● Problem statement
Select the lines of the records containing the word "were" and list them.

● Records for the exercise
•••••
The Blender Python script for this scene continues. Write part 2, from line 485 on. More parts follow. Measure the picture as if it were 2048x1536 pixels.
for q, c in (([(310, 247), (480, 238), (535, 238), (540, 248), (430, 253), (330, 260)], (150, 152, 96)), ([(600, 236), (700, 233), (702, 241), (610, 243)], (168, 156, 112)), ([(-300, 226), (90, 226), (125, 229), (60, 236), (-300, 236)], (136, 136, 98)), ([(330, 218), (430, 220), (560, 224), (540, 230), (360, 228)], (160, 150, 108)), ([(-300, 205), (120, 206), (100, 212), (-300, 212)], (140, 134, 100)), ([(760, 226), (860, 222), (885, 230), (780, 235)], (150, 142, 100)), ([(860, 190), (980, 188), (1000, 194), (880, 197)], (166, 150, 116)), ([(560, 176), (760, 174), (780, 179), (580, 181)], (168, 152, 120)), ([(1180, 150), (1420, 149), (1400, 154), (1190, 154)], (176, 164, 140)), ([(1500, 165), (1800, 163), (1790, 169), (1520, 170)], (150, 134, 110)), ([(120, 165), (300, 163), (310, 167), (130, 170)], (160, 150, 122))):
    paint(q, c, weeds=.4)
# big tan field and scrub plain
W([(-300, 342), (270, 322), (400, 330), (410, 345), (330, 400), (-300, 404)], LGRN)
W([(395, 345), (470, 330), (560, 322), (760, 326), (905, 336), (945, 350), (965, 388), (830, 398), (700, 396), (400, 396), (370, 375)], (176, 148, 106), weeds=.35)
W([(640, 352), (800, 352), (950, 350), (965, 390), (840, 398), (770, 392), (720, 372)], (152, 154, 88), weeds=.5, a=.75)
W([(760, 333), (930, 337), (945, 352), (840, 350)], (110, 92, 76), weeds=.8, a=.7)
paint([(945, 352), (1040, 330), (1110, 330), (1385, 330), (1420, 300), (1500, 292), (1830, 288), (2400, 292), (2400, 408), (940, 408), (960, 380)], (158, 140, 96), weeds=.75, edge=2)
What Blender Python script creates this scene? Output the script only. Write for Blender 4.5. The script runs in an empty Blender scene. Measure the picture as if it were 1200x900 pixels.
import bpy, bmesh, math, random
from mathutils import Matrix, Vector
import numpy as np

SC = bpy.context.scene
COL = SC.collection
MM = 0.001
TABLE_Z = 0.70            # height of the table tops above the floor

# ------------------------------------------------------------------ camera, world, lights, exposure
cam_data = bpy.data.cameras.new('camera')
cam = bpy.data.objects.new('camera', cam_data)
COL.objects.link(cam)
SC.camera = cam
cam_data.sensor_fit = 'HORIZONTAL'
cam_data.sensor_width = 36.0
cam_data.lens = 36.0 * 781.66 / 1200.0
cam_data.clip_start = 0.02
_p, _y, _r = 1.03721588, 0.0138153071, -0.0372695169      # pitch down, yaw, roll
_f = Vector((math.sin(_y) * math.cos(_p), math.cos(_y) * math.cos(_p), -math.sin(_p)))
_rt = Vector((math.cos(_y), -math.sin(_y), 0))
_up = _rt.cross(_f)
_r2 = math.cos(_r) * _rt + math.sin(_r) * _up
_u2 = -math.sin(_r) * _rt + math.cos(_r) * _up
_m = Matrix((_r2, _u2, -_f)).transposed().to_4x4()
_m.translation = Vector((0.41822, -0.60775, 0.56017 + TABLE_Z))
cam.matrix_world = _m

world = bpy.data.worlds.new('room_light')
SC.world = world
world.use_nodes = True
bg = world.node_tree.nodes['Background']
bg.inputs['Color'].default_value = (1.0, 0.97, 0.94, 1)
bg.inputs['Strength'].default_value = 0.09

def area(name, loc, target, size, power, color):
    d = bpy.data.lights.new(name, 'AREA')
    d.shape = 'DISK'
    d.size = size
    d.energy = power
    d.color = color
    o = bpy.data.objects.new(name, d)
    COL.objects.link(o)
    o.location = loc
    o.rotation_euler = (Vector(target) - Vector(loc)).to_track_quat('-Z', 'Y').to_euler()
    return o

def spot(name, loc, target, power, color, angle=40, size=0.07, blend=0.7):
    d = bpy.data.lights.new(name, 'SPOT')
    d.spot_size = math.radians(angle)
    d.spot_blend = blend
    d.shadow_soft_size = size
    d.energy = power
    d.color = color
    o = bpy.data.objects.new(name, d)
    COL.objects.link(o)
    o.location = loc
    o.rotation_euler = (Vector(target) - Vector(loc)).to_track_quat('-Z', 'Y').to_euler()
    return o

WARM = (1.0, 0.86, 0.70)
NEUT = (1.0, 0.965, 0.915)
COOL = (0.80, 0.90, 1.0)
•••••
● Final result
The Blender Python script for this scene continues. Write part 2, from line 485 on. More parts follow. Measure the picture as if it were 2048x1536 pixels.
What Blender Python script creates this scene? Output the script only. Write for Blender 4.5. The script runs in an empty Blender scene. Measure the picture as if it were 1200x900 pixels.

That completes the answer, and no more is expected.